### Input records

►

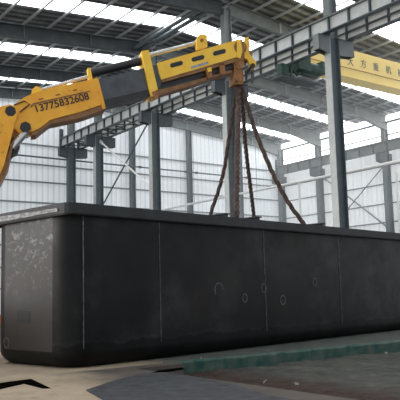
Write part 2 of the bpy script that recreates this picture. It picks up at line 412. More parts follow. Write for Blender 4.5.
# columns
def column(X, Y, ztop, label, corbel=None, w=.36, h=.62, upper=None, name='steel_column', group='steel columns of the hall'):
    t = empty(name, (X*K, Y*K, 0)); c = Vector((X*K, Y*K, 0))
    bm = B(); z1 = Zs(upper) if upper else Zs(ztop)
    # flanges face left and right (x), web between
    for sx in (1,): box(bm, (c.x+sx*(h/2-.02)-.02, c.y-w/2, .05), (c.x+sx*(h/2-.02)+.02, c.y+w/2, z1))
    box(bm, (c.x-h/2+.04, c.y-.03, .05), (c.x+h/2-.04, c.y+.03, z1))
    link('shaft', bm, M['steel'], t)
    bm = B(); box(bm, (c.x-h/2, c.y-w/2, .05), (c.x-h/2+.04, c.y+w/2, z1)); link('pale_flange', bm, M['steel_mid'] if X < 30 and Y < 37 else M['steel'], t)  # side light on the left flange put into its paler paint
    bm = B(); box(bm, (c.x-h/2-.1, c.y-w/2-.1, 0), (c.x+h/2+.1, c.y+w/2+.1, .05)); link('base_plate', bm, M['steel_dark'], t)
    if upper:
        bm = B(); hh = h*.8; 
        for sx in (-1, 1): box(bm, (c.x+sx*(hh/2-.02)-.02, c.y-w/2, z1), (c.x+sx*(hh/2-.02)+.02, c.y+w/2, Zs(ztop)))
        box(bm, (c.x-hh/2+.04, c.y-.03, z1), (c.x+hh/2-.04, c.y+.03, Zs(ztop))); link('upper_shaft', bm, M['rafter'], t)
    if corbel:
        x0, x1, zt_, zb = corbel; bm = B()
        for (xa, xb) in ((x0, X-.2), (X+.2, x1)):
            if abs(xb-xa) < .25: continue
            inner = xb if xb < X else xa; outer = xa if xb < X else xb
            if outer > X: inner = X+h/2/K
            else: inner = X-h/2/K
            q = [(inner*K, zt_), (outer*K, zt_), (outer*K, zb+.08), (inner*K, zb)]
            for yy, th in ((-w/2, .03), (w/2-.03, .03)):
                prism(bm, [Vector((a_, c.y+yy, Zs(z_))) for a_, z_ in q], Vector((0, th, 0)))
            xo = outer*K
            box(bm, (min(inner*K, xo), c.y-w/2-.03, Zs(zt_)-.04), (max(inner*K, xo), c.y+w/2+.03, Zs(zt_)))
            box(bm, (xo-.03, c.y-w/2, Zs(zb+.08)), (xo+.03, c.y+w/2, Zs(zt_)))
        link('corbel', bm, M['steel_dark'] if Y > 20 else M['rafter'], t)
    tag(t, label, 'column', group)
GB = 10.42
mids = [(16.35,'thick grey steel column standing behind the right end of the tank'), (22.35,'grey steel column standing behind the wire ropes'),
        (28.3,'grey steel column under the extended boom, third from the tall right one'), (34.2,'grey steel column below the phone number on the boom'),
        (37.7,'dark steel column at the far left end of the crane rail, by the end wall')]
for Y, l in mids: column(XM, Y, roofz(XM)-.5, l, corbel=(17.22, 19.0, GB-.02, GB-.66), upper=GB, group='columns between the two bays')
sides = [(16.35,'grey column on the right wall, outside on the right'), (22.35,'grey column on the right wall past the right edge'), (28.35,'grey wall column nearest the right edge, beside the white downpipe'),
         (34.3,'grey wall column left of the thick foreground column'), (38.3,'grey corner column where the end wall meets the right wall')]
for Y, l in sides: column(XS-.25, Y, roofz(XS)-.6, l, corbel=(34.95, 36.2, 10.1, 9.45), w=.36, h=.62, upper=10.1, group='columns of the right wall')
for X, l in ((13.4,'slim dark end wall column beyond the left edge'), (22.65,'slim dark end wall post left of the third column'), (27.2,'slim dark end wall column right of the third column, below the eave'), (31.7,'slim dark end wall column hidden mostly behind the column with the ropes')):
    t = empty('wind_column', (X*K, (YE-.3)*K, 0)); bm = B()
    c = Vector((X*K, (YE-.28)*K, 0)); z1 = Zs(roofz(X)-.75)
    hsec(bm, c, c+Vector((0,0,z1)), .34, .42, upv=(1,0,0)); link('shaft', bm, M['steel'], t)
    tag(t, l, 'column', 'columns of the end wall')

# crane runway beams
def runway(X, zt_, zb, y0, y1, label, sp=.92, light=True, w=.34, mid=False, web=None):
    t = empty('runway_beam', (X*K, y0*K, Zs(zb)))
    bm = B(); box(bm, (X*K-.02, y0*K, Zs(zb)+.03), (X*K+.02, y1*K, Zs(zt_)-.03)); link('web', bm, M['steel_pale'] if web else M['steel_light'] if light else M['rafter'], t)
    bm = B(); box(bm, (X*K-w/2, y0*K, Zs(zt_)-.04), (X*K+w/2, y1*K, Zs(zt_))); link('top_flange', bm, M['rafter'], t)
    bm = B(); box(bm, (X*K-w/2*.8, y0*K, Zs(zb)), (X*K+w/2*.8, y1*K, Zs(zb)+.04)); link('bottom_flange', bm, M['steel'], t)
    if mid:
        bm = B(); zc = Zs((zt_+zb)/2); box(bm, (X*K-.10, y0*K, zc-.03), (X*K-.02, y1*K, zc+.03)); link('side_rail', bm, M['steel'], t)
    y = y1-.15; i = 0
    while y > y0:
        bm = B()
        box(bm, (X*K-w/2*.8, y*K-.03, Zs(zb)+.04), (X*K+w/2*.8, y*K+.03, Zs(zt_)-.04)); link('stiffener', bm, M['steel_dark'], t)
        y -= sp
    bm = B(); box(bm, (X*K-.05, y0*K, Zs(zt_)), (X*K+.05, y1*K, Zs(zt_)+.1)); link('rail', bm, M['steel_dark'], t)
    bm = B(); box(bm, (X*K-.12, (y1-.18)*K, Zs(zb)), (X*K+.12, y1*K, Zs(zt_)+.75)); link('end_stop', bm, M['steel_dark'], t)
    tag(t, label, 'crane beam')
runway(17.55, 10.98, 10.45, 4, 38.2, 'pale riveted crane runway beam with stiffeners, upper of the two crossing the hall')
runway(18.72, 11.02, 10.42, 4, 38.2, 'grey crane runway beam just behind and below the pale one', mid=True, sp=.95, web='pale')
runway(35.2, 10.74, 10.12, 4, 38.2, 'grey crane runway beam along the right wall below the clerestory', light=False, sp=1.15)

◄
►

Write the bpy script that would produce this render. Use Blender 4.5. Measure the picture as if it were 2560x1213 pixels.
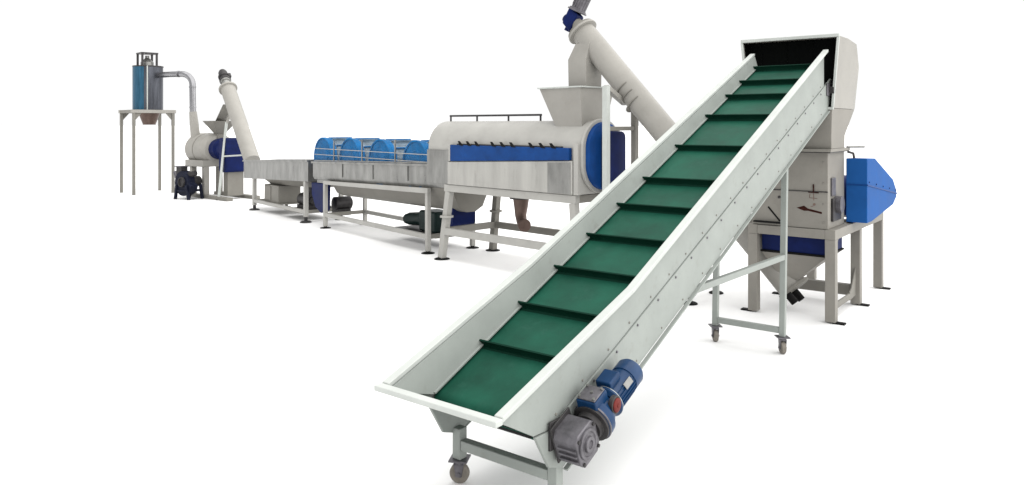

◄

### Problem description
Tally up the lines holding the word "this" in the data above, and answer with that figure only.

### Reply
2